Furthermore, it sometimes takes years to gather the evidence to build an actionable case. Imagine going through all of Madoff's paperwork, putting together the framework for Brown v. Board of Education or figuring out the morass of federal, state and local regulations for something like an environmental action against BP for "letting the oil well rupture". There's a discovery process that takes time, there's a scheduling process that takes time and there's all kinds of other things that require time and man-hours to complete. That's why some cases take years to arrive at a resolution. Sometimes a case can take five years and be settled five minutes before they walk into court for the first time. Sometimes a case can get appealed all the way to the Supreme Court. Death penalty cases usually take a long while to finally arrive at a resolution.
The arc of justice is long, but it generally grinds towards the truth. Except when it doesn't, but that's a topic for another time.
But that's not what I'm talking about. I'm talking, *turns up on news headlines*: Woman claims rape charges against police officers after 20 years.
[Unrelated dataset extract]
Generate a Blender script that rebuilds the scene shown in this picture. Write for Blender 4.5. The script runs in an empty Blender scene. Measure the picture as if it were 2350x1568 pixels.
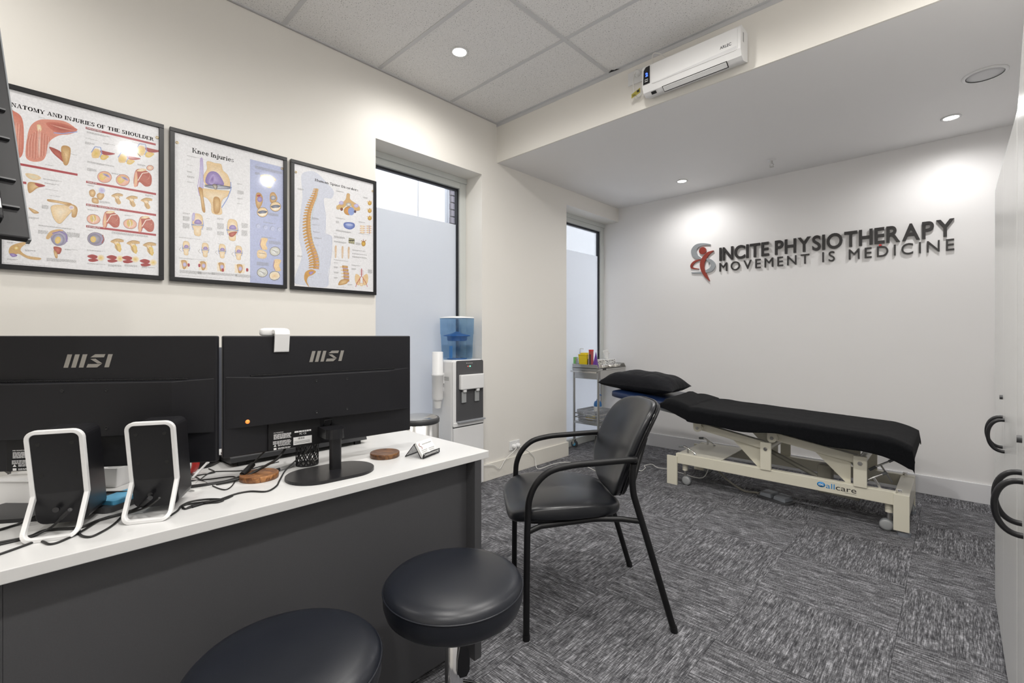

I'm not talking about the process, I'm talking about the woman claiming, and then pursuing in court, that she was raped twenty years ago. Not two years then ten appeals, one trial after charges are brought twenty years later. Obviously some things take time to prepare, but this isn't a case of that at all. Less than a year from charges being laid to the end of the whole thing.
@HD: Right, I see...I think.

Regards common sense, however, in my experience (limited as that is) NZ juries are never very enthusiastic, and tend to have quite a bit of bias going in which all the common sense in the world can't reason with. Unless it's a major murder case, or similar, ofc.